Avalos . BUENOS AIRES

Lucas Torres Agüero . Manuel Mensa . photos: © Fernando Schapochnik

The problem consists in how to connect two contiguous units whose small courtyards are adjacent to each other. One of the apartments contains a complete dwelling while the other must be transformed into a bedroom, two tiny offices and a bathroom. The building that contains them has the appearance of being built with load-bearing walls: narrow and high windows, separation of each of the rooms, and so on. However, behind this distorted stylistics, an extremely interesting concrete structure is hidden: beams of strange proportions: very wide and short, very tall and very narrow; sturdy columns with filleted ends; and unexpected crossings between beams and columns that reveal an aesthetic unconsciousness that is a joy to leave in sight.

The intervention contemplates a roof that connects both apartments by joining opposing columns forming an extremely high corridor, wide enough to be used as a gallery open to the new courtyard. The five sliding windows under the roof have the same width so as to accumulate one behind the other in the center and delimit three zones of the gallery: the access hall to the bedroom/desk at one end; the passage between one unit and the other in the middle; and an extension of the dining and living room at the other end.

This accumulation of panels in the center conceals and is indifferent to the potentially heroic structural effort of the metallic beam that spans a distance of more than five meters without any intermediate support, but also articulates an access door and a storm drain and generates an austere but interesting effect of glosses, shadows, reflections and gradients of green by accumulating ten glass panes one behind the other. The surprise and admiration of the builders at the sight of our “invention” seemed to confirm that we were pushing convention to a delirious state without resorting to extravagance.

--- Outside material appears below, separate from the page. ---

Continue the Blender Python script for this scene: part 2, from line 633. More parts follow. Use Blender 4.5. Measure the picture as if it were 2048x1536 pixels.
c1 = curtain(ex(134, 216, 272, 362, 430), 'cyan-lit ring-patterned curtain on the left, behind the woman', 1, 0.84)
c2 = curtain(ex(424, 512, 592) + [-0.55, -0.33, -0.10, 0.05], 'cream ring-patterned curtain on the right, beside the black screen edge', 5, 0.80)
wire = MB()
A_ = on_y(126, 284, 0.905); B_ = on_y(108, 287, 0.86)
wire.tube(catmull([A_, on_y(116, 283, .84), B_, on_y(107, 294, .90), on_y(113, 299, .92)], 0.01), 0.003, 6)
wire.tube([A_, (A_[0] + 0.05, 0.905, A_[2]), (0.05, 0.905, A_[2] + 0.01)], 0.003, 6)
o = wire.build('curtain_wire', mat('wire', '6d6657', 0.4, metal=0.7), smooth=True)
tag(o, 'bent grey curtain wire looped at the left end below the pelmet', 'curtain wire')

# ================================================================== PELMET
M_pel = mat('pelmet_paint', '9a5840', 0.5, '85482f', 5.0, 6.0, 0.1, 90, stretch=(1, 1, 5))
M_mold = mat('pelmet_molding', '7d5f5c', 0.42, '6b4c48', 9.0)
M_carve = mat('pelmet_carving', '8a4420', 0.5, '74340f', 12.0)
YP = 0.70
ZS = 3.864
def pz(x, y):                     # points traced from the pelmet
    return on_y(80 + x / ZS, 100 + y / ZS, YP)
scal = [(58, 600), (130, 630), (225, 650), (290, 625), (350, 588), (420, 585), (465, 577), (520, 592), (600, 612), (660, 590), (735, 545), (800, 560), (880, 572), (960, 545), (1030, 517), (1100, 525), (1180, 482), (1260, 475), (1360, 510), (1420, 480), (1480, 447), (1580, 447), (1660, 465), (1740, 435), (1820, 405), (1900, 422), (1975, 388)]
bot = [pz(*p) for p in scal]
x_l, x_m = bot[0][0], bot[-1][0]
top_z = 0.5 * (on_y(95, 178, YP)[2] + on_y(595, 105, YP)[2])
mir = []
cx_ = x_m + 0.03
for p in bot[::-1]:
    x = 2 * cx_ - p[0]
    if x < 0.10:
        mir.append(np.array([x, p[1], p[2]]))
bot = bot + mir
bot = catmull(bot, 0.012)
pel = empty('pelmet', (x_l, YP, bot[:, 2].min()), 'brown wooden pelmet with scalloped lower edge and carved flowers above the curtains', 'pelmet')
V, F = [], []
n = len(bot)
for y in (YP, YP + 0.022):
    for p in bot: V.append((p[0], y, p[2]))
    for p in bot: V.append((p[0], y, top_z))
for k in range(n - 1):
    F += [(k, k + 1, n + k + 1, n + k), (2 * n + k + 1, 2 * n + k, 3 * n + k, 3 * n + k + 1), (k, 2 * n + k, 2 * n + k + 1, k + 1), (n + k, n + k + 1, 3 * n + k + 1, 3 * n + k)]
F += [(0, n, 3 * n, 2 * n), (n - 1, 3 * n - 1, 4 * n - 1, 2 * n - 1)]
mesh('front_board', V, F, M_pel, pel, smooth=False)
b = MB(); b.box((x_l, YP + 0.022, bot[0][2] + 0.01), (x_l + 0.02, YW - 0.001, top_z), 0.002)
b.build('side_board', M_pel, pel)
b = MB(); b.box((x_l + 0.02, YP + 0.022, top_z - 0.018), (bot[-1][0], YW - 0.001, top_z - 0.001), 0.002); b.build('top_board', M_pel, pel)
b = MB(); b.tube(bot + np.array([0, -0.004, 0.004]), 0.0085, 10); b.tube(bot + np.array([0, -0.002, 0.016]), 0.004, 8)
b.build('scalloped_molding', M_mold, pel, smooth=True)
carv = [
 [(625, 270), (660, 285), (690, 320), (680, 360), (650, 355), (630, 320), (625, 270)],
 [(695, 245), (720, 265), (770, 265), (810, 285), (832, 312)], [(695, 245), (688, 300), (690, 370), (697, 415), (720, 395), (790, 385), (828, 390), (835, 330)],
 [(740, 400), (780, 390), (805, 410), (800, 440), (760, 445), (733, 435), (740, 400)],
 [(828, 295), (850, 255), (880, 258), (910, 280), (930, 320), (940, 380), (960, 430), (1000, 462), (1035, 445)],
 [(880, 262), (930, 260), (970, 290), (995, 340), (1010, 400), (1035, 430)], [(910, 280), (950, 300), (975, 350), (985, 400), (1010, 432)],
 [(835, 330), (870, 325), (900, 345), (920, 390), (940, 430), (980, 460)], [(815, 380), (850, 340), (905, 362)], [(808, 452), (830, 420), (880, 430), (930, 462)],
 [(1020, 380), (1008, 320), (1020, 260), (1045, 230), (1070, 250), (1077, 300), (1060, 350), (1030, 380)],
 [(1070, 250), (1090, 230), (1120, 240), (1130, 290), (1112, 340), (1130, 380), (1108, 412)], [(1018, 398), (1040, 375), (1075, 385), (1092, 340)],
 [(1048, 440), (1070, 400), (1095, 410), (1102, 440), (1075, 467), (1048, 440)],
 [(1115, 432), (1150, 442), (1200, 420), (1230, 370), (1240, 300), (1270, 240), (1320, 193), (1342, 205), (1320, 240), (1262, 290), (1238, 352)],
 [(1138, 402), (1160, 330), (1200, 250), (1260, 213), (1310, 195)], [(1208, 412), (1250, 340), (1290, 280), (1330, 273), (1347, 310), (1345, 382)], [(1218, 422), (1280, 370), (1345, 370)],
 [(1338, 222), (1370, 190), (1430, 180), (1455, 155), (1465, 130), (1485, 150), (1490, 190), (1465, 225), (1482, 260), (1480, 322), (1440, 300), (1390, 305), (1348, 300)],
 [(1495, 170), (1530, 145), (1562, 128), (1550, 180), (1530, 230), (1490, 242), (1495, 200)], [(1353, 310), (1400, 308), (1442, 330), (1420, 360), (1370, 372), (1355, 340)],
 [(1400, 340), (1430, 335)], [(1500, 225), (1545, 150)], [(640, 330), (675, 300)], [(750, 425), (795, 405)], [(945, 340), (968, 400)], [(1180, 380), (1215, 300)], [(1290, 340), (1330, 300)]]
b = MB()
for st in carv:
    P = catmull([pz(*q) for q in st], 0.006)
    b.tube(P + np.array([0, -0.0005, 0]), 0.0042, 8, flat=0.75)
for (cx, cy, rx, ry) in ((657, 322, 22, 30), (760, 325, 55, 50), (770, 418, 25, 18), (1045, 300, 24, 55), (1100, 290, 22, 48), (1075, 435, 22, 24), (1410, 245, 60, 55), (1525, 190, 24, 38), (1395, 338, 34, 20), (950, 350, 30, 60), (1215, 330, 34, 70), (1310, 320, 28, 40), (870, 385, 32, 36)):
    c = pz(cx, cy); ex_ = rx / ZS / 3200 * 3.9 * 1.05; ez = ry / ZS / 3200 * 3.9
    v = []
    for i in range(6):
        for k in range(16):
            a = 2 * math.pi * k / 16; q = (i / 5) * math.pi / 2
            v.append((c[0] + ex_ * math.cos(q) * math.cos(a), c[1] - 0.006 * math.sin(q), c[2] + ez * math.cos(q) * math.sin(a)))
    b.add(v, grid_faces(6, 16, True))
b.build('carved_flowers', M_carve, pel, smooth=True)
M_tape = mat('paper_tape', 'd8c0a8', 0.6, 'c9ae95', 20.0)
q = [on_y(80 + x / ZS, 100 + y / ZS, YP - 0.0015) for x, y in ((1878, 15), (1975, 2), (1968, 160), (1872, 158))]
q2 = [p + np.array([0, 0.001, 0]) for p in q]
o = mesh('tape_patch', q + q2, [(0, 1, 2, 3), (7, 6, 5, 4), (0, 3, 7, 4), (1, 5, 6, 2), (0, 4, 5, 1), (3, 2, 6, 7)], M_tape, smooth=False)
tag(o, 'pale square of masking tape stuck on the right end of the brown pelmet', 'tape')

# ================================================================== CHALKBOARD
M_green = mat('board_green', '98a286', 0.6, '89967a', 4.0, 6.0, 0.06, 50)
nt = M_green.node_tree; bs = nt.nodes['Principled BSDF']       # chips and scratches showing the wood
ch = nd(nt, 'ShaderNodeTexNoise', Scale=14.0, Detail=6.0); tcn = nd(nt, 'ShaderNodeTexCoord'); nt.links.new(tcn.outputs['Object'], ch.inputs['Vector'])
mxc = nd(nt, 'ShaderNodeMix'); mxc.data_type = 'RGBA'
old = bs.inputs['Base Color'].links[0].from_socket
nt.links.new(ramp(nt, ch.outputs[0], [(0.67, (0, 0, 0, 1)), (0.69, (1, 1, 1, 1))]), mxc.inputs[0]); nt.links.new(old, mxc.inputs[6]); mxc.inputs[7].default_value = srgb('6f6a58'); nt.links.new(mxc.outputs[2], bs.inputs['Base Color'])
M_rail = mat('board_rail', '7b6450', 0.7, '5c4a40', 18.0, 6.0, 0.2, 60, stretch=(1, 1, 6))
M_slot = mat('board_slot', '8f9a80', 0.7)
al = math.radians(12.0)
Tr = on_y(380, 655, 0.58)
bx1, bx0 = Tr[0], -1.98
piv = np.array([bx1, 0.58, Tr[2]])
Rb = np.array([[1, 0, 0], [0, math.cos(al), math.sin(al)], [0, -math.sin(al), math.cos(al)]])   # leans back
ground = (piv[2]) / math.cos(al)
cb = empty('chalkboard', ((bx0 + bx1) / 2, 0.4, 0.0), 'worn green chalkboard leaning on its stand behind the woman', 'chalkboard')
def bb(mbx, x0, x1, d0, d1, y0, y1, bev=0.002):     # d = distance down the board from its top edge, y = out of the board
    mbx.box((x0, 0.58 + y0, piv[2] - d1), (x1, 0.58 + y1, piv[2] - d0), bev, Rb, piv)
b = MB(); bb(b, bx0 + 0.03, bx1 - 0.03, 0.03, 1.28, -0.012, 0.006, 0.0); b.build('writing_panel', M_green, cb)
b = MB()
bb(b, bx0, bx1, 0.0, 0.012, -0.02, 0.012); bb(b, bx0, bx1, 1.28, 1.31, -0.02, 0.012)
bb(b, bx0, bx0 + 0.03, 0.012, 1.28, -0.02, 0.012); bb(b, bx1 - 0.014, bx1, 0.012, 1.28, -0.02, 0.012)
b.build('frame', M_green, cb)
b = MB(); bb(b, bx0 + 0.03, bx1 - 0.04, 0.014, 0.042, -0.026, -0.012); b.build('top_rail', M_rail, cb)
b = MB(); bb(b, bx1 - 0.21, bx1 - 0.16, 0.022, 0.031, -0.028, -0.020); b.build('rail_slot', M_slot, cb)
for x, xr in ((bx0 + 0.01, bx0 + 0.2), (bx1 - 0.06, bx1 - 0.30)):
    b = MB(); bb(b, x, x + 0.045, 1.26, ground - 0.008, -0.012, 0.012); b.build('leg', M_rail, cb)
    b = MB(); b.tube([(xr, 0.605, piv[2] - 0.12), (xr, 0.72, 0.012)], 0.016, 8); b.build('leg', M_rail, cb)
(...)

The bathroom rests on the wall farthest from the entrance of light, uses the modernist resource of letting the light pass through a superior band of glass and is divided into three parts. In the center there is a curved countertop whose sinks are the product of absorbing the deformation of the space. On each of the sides, a toilet and a shower are accessed through sliding doors that are hidden in the cabinet that divides the bathroom from the rest of the space. The doors of the cabinet relate their rhythm and proportions to the fixed panels of the gallery. The different types of flooring align and divide zones as a way of expressing and relating the different rhythms of the intervention. Mirroring this, a multitude of light fixtures are placed in the different centers of these zones.